__Written exercise__
Copy every line of the data that contains the string "from".
=== Source records ===
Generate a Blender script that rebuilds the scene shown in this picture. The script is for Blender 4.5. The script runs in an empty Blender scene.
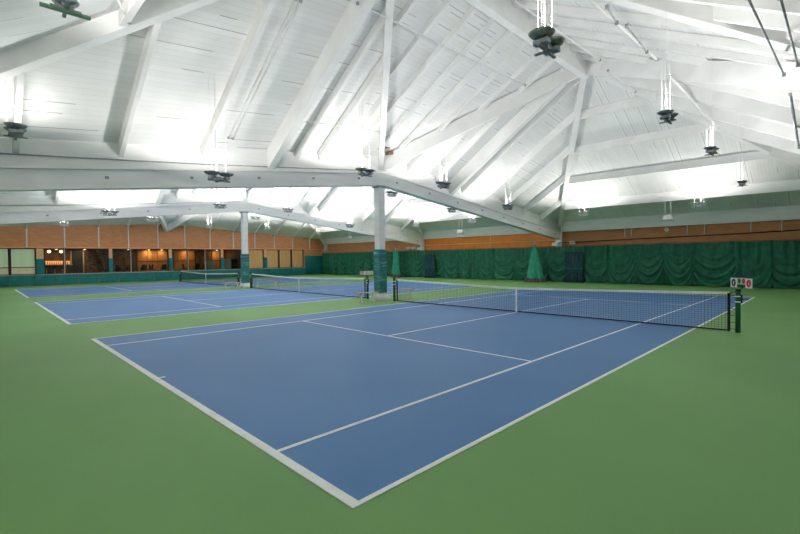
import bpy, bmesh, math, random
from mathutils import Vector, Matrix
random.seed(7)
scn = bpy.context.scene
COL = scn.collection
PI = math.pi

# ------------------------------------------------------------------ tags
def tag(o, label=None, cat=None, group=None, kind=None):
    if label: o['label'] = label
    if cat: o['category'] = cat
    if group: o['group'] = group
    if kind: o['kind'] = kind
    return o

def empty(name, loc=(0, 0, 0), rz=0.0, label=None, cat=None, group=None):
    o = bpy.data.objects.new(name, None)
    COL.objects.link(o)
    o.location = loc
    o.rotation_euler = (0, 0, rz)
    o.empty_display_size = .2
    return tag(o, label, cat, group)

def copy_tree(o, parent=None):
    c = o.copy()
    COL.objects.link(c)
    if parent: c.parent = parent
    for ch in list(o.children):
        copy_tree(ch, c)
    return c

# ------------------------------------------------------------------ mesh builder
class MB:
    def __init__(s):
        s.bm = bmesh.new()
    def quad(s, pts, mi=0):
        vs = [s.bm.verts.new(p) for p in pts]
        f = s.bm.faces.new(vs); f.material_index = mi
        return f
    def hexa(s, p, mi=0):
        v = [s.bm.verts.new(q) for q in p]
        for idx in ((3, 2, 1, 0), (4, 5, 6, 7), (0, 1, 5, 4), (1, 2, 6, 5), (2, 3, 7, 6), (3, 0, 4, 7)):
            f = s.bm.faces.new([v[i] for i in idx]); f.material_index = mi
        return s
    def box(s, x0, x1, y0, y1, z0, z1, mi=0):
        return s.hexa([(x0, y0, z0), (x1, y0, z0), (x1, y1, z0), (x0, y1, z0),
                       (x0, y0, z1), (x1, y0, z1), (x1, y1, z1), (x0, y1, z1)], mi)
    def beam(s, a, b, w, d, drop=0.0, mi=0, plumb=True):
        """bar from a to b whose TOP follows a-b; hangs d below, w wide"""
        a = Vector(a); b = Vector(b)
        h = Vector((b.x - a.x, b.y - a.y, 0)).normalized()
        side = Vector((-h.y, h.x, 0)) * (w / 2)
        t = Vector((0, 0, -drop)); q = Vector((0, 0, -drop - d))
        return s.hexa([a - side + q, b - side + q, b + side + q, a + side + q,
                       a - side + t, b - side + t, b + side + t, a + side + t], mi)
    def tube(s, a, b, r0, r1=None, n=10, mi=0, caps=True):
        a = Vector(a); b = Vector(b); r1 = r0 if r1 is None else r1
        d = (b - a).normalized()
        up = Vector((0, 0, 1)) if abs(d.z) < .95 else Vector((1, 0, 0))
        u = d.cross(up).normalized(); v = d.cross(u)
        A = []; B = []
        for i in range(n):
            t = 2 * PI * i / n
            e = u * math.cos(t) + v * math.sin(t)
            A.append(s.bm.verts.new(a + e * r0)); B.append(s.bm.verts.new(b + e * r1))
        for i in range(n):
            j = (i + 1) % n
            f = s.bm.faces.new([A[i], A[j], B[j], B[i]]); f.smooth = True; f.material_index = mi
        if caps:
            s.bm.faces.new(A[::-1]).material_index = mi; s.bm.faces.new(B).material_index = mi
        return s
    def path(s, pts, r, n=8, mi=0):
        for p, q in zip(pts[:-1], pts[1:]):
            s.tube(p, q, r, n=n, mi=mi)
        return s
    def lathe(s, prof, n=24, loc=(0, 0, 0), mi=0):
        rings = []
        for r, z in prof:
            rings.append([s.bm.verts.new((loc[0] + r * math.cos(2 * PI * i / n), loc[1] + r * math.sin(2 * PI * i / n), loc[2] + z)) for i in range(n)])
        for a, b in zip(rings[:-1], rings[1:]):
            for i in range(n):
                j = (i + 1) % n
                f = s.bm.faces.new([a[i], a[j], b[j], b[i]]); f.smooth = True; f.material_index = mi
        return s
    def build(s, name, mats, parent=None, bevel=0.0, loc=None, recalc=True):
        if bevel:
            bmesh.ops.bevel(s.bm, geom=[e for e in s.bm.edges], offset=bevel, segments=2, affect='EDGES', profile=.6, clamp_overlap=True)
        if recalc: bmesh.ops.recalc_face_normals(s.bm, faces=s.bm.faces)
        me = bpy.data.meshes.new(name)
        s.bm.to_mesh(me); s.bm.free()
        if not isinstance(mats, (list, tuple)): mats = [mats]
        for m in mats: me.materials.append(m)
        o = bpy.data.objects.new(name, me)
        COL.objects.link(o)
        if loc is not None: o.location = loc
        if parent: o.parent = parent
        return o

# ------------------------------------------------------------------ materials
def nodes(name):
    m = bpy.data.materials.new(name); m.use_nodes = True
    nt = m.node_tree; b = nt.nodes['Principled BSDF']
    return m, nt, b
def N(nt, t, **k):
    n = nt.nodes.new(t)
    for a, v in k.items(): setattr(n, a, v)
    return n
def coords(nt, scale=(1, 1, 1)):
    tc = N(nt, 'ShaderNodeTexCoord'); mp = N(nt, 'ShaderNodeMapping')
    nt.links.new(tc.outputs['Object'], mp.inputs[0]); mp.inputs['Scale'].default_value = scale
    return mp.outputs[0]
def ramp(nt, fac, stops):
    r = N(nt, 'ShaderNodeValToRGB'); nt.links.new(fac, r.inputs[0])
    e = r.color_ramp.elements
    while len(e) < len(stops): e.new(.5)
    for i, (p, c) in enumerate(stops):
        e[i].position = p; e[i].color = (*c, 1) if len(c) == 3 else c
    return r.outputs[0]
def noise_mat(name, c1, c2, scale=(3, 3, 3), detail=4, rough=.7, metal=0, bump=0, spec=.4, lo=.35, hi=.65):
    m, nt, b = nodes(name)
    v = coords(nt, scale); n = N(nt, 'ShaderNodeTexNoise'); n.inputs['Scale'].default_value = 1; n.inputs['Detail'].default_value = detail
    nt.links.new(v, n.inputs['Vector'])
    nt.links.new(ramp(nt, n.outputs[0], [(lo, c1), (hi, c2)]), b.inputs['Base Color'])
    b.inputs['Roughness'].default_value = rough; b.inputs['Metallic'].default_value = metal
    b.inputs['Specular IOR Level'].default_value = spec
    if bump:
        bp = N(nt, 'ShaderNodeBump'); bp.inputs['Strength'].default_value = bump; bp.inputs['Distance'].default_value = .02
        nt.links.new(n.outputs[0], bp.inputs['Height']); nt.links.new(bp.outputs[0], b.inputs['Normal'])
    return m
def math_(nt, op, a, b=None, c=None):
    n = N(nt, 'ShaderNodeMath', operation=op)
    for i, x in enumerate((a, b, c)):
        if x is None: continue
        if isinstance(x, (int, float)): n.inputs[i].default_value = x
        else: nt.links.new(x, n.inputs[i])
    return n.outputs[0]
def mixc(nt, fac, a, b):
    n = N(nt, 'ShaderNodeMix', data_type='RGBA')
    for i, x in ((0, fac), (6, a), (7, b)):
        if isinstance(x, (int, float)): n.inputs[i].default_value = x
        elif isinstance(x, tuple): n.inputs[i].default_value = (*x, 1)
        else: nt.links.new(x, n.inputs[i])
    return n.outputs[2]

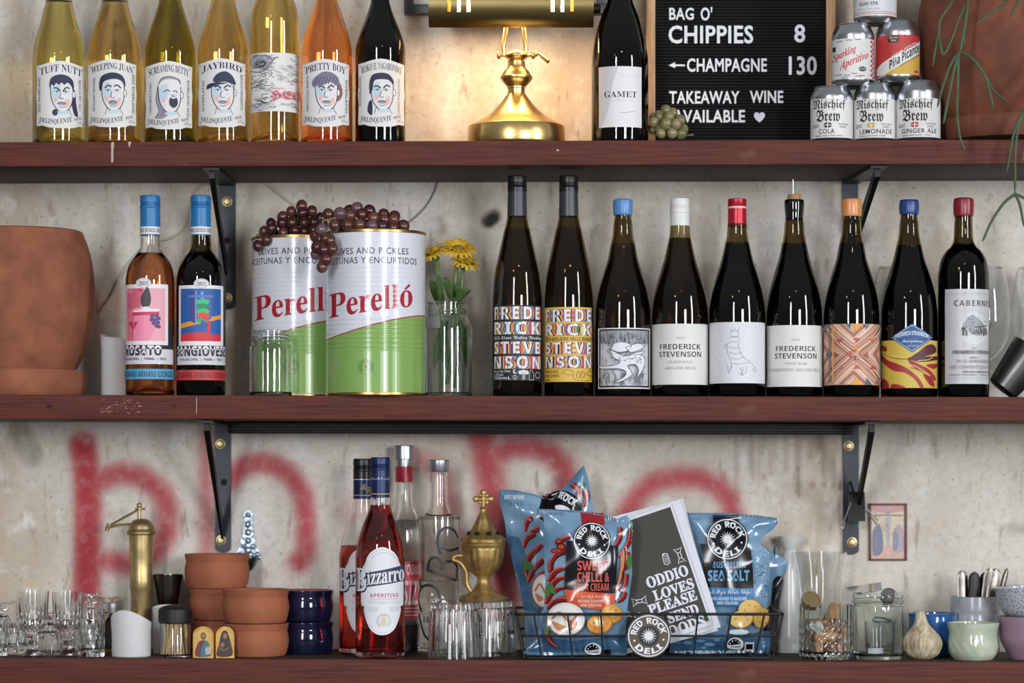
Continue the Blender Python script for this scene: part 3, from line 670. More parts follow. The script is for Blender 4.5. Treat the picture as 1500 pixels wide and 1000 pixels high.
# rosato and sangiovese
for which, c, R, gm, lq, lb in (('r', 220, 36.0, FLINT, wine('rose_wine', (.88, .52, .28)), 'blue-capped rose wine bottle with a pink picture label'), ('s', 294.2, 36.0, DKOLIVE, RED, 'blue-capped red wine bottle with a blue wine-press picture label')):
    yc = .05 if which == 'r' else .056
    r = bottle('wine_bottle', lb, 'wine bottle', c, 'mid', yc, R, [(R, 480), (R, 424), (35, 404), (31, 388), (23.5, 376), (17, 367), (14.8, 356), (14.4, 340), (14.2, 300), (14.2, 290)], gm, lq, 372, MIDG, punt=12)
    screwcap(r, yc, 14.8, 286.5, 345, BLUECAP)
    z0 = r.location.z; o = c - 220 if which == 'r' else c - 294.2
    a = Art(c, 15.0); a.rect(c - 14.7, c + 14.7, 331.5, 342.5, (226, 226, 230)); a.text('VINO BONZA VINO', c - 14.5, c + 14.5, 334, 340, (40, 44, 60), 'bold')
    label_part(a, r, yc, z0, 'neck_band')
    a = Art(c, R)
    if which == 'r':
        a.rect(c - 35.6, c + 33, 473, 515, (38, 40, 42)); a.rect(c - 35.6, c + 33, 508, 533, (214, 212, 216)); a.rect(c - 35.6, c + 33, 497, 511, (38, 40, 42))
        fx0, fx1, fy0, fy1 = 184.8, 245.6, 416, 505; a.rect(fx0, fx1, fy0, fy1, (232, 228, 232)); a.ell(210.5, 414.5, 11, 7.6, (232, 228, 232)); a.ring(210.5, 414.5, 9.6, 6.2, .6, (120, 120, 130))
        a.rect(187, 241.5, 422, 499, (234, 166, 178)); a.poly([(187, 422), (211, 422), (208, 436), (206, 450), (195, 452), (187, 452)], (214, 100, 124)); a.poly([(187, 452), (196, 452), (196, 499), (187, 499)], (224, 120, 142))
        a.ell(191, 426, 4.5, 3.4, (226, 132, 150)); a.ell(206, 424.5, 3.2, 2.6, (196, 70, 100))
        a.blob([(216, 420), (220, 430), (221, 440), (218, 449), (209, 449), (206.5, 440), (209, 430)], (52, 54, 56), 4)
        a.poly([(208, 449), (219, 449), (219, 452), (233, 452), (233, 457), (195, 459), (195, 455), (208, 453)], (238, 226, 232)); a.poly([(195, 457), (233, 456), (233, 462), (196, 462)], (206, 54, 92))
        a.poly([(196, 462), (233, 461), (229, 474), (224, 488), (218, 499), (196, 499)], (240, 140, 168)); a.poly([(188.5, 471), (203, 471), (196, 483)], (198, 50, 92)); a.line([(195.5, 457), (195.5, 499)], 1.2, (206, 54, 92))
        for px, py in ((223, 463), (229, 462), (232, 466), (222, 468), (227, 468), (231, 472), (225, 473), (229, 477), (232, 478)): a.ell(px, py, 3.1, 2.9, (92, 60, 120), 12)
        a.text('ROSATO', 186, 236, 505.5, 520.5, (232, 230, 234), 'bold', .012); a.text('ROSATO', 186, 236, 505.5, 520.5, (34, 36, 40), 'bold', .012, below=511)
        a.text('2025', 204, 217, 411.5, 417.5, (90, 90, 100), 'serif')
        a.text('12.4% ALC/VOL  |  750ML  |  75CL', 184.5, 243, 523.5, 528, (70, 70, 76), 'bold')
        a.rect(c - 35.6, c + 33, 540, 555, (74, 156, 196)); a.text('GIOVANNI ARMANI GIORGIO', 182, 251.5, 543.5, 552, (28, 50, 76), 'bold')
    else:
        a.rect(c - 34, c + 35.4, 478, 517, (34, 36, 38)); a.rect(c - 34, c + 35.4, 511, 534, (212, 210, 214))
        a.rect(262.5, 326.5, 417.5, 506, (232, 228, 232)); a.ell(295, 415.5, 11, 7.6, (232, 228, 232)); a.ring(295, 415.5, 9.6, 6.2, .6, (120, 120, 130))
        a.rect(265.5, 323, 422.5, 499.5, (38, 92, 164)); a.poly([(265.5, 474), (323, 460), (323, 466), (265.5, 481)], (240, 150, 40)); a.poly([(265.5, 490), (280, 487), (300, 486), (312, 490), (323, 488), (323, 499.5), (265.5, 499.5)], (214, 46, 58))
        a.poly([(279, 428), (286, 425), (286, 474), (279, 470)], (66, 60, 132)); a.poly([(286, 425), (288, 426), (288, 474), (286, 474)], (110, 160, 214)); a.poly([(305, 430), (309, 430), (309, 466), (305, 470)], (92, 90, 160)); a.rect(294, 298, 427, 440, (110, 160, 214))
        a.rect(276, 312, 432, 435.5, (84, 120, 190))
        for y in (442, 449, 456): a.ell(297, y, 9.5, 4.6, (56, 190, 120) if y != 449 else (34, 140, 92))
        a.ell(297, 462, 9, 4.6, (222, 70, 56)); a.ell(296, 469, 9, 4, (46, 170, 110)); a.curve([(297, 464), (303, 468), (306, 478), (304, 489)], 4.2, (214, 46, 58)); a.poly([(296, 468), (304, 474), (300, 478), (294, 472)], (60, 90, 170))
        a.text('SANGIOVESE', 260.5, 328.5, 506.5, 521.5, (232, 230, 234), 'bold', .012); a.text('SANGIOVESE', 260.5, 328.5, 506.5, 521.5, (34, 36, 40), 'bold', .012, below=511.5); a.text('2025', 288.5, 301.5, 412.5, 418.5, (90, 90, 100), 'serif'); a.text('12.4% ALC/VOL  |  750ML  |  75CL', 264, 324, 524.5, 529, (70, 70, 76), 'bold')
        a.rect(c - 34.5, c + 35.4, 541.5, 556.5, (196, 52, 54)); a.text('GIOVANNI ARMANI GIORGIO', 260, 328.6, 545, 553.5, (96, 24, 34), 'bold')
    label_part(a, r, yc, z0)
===
__Task solution__
from mathutils import Vector, Matrix
        """bar from a to b whose TOP follows a-b; hangs d below, w wide"""
Continue the Blender Python script for this scene: part 3, from line 670. More parts follow. The script is for Blender 4.5. Treat the picture as 1500 pixels wide and 1000 pixels high.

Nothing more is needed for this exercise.